James K. PoLK-1845-1849

February 13, 2019
James K. Polk

• Born: November 2nd, 1795, Mecklenburg County, NC

• Died: June 15th, 1849, Nashville, TN

• Married to: Sarah Childress Polk

• Children: none

• College: University of N.C., Chapel Hill

• Other occupations: Law Clerk, Lawyer, Governor of TN, Congressman, Speaker of the House

• Party affiliation: Democrat

• Vice President: George Mifflin Dallas

• Burial site: Tennessee State Capitol, Nashville, TN

James Knox Polk became the United States’ 11th president on March 4, 1845. He was often referred to as the first “dark horse” candidate, and he was the last of the Jacksonians to sit in the White House.

The Democratic Convention of 1844 required that its presidential candidate get two-thirds of the delegate vote. Former President Martin Van Buren expected and almost won the party support. When he could not get the necessary votes, the convention swung to Polk, who had been a Tennessee legislator, congressman and governor. Soon after taking office, Polk sent troops to the Texas-Mexican border which was in dispute, and clashes there led to war. He declared war on Mexico in 1846, and the U.S. Army fought all the way to Mexico City before the Mexican government agreed to a peace treaty that gave the United States California and the area then called New Mexico (including Arizona and parts of Colorado and Nevada) for $15 million.

A few months later, the Oregon boundary was agreed to, and the march to the Pacific was complete. It was not long before gold was discovered in California, and the migration west really started.

Texas, Iowa and Wisconsin were added to the Union in 1846 and 1848.

Polk was extremely formal but had a real knack for hard work.

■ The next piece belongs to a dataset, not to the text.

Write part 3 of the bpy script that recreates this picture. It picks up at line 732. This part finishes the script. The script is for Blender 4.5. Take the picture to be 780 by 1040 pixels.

In his four years as president, his hair completely grayed and his originally-pink complexion became sallow as lines in his face deepened considerably.

He had served a most successful presidency, but it appeared that Polk’s uncompromising zeal for work had broken his health.

He died January 15, 1849, in Nashville, Tennessee, just three months after he retired as president.